I was thinking this morning about My So Called Life probably one of the most pivotal 19 hours of my life -- probably the 19 hours that I have relived most often and can even relive (unlike the moments and events that occurred in my "actual" life) and that meant the most in the foundation of me and who I am. Beyond any other cultural moments in my existence, being 15 in 1994 and watching that show was like a "pinprick to my heart" (to steal a quote from the Indigo Girls). Talk about defining moments in time and "formative" years -- that show is the very fabric of my understanding of the world -- it's confusing, untrustworthy, and treacherous -- and relationships -- they are misunderstood, miscommunicated, painful, and open-ended, left hanging...

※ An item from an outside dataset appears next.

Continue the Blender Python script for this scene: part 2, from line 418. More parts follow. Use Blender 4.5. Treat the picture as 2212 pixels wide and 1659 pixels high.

Open-ended? Right at the major moment of climax, right when there may have been resolution or clarity, the show was canceled. So is it any wonder that I never figured out how to relate to others or how to make progress in my life? The only teacher I had, left me right before the cram for the final exam, so I never took the test, and I never passed to the next year. I'm still stuck in limbo at 15 waiting to learn how to grow up and become something other than an awkward, insecure, introvert who hides behind a big mouth and loud hair.
At nearly 30, I relate better to the culture of early-nineties teens than I do to my well-adjusted peers who all seem to have been more focused on 90210 than the depressing and spiritually-tortured so-called world of Claire and Co, that apparently I'm still struggling in. If only we had episodes 20+ that could have, in the tradition of sitcoms, finally wrapped it all up and made sense of the noise.